Immigrant Workers Citizenship Project (IWCP)

Immigrant Workers Citizenship Project (IWCP)

Overview

* Open Borders organization that advocates mass immigration
* Helps immigrants obtain U.S. citizenship


A nonprofit organization founded in October 2001, the Immigrant Workers Citizenship Project (IWCP) works closely with the Immigrant Workers Freedom Ride Coalition. Operating with a full-time staff of six employees, IWCP defines it mission as one of helping newcomers to the United States achieve the “full dignity of American life” through U.S. citizenship. To aspiring citizens, the organization offers free English classes, civics classes, assistance with citizenship applications, and help in preparing for the mandatory test and oral interview that are prerequisites for citizenship. Candidates for citizenship pay IWCP $310 to cover the cost of the government’s application ($260) and government-mandated fingerprinting ($50). During its first eighteen months of operation, IWCP assisted 1,863 “clients” (an average of about 103 per month). Approximately half of its clientele hails from Mexico. IWCP also has programs to help immigrants and refugees get “food, clothing, shelter, transportation, [and] the best job possible.”

IWCP maintains its offices in an Episcopal Church building in Las Vegas, Nevada, but its influence and political connections extend far beyond that state. The organization seeks to help unions increase their membership and political influence by accelerating the process of residency and citizenship. It has found its primary sponsor in the Culinary Union (the Las Vegas local of the Hotel Employees and Restaurant Employees International, or HERE) and the Union of Needle Trades and Industrial and Textile Employees (UNITE). The Culinary Union has 50,000 members, the vast majority of whom are Hispanic. 
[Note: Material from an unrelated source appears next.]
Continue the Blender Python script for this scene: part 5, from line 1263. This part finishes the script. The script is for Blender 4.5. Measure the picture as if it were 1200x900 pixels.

IWCP also registers Hispanic immigrants so as to increase Latino political clout. As Silas Shwarver, the Executive Director of the Project, has candidly stated, “These are a lot of potential voters.”

IWCP was founded by the Rev. Phil Carolin, an Episcopal priest, along with several union representatives. (Aurelio Carrillo, a Vice President of HERE, is on permanent loan from Culinary 226 to assist the IWCP staff. The Culinary Union and HERE have been among the most outspoken in demanding full protection not only for legal immigrants, but also for illegal aliens.) IWCP has likewise sought to make the deportation of illegals a practical as well as a legal impossibility.

IWCP has received funding from the Arca Foundation, the Blum-Kovler Foundation, the California Endowment, the Carnegie Corporation of New York, the Ford Foundation, the J.M. Kaplan Fund, the Open Society Institute, the Stewart R. Mott Charitable Trust, and the Rockefeller Foundation.